The Mexico City policy is a foreign aid funding policy that prevents foreign organizations that provide or promote abortion as a method of family planning from receiving U.S. global health aid. In the latest report from the Trump administration, a vast majority of NGOs have complied. But with so much negative media attention on the Mexico City policy, it can be difficult for pro-life supporters to discern whether to take this as good news or bad. 

Is the Mexico City Policy actually good for the pro-life cause?

Some criticisms of the policy by pro-choice advocates are familiar. Also known as the global gag rule, headlines of major news outlets have berated the policy’s “attack on healthcare” while calling abortion an essential health service. This kind of claim is clearly rooted in a fundamental misconception. Any service whose end purpose is the elimination of a human life is not health care; therefore, by all logic, abortion cannot qualify. So, from a pro-life perspective, such antagonistic reports would simply indicate that the Mexico City Policy is succeeding at its established goal to eliminate American promotion of abortion overseas. 

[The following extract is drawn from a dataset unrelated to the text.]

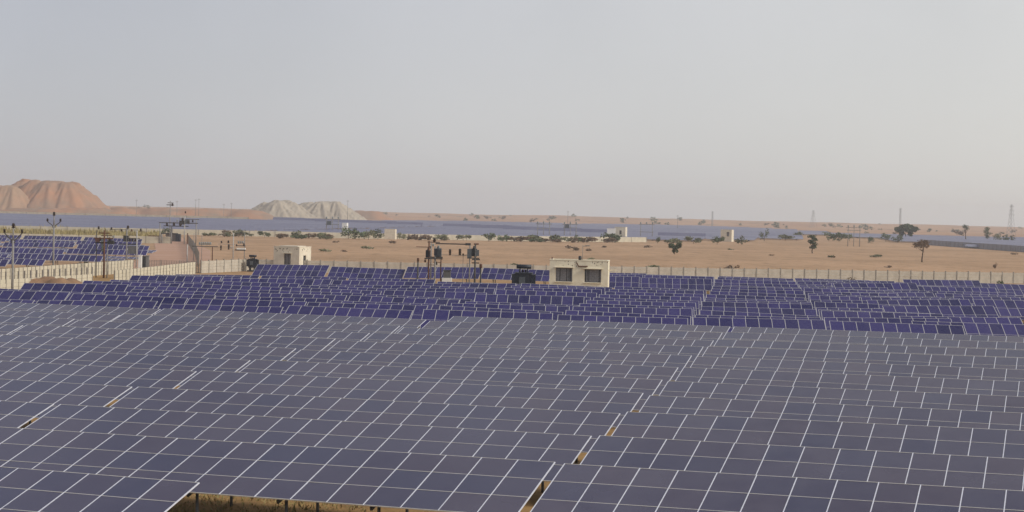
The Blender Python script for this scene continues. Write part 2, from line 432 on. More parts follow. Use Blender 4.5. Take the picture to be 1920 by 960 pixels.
# ------------------------------------------------------------------ walls and fences
def wall(name, pts, h, bay, label, cat='wall', m='concrete_wall', post_m='concrete_post', post_up=.0, th=.1, pw=.16, rails=True, zoff=0.):
    x0, y0 = pts[0]
    root = empty(name, (x0, y0, 0), label, cat)
    pn = MB(); first = True; pm = None
    segs = []
    for (xa, ya), (xb, yb) in zip(pts, pts[1:]):
        L = math.hypot(xb - xa, yb - ya); n = max(1, round(L / bay))
        for i in range(n):
            t0, t1 = i / n, (i + 1) / n
            segs.append(((xa + (xb - xa) * t0, ya + (yb - ya) * t0), (xa + (xb - xa) * t1, ya + (yb - ya) * t1)))
    posts = [s[0] for s in segs] + [segs[-1][1]]
    mbp = MB(); mbp.box((0, 0, (h + post_up + .03) / 2 - .2), (pw, pw, h + post_up + .43)); pme = mbp.mesh('post', post_m)
    for k, (a, b) in enumerate(segs):
        a = Vector((*a, ground_z(*a) + zoff)); b = Vector((*b, ground_z(*b) + zoff)); d = b - a; ang = math.atan2(d.y, d.x)
        ln = math.hypot(d.x, d.y)
        mt = Matrix.Rotation(ang, 3, 'Z'); c = (a + b) / 2
        nslab = 4
        for j in range(nslab):     # precast slabs stacked between the posts
            hz = h / nslab; off = random.gauss(0, .012)
            nrm = mt @ Vector((0, off, 0))
            pn.box(c + nrm + Vector((0, 0, hz * (j + .5) - (.15 if j == 0 else 0) / 2)), (ln - pw * .5, th * .6, hz - .02 + (.15 if j == 0 else 0)), mt)
    po = pn.build('panel', m, root, (-x0, -y0, 0))
    for k, p in enumerate(posts):
        o = link('post', pme, root, (p[0] - x0, p[1] - y0, ground_z(*p) + zoff))
        nb = segs[min(k, len(segs) - 1)]; o.rotation_euler.z = math.atan2(nb[1][1] - nb[0][1], nb[1][0] - nb[0][0])
    return root

wall('boundary_wall', [(-44, 246), (-38.6, 259), (3.3, 263), (40.2, 272), (84, 284.5), (108, 291)], 1.75, 2.05, 'long cream precast wall running behind the whole blue solar field', post_up=.12)
wall('lane_wall', [(-66, 150), (-58.2, 198), (-53.0, 243)], 1.75, 1.25, 'cream slab wall on the far side of the lane, below the small blue field', m='concrete_wall_pale')
wall('lane_wall', [(-56, 152), (-51, 173), (-46.6, 193)], 1.6, 1.25, 'cream lane wall whose dark posts stick up above it, by the earth heap', m='concrete_wall_pale', post_up=.75, pw=.13)
wall('lane_wall', [(-46.4, 203), (-44.3, 243)], 1.65, 1.6, 'short pale lane wall with close ribs ending at the road gate', m='concrete_wall_pale')
wall('field_wall', [(-170, 436), (-126, 437), (-93, 441), (-87, 443)], 1.75, 4, 'cream wall closing the back of the small left solar field', m='concrete_wall_pale')
wall('plain_wall', [(-200, 572), (-115, 588), (-56, 600), (7.6, 628), (52, 674)], 1.9, 9, 'pale wall along the near edge of the vast far solar field', m='concrete_wall_pale', pw=.2)
wall('plain_wall', [(-420, 1175), (-300, 1165), (-175, 1150)], 3.0, 14, 'whitish wall along the far edge of the vast field, under the hills', m='concrete_wall_pale', pw=.3)
wall('plain_wall', [(188, 800), (190, 720), (191, 640), (190, 560)], 2.3, 6, 'dull blue-grey ribbed wall across the desert at the right edge', m='wall_grey', post_m='pole_grey', pw=.25)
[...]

Of more serious concern, therefore, is the contrasting claim which is also voiced (often simultaneously) by its opponents- that the Mexico City Policy has failed. The most recent set of statistics was published by the Lancet Global Health journal, a partner of the Guttmacher Institute, in 2019. The report found that in sub-Saharan Africa, ”when the Mexico City Policy was in effect (2001–08), abortion rates rose among women in countries highly exposed to the policy by 4·8 abortions per 10 000 woman-years (95% CI 1·5 to 8·1, p=0·0041) relative to women in low-exposure countries. Naturally, such horrific statistics cause many pro-lifers to question the policy and any leaders who promote it. If more abortions were really the outcome of this policy, no genuinely pro-life person could possibly support it. 

However, a closer look at the source of these numbers reveals a more nuanced picture. According to the report, the algorithm used in the study classified a termination as induced for any of the following conditions: “if it occurred following contraceptive failure, if the terminated pregnancy was unwanted (ie, the pregnancy occurred after a livebirth that was reported as unwanted), or if the woman was under age 26 years and was not married or in a union.” Apparently, the study conductors did not actually count abortions. Instead, when collecting data, they assumed that no woman who was young, single, had PREVIOUSLY not wanted a child, or whose pregnancy was unplanned, chose life for her child. Counting abortions this way means the numbers could have been greatly skewed to artificially increase the number of abortions.

In short, these are flawed statistics that offer no valid evidence that the Mexico City Policy backfired. When prominent institutions of the world health field cite them as an argument against the policy, they build up a false narrative designed to gain support for a pro-abortion agenda. Ironically, the absence of credibility in this claim suggests the reverse is true; the Mexico City Policy is in fact working to reduce abortion, and therefore, should be strengthened and upheld at all costs.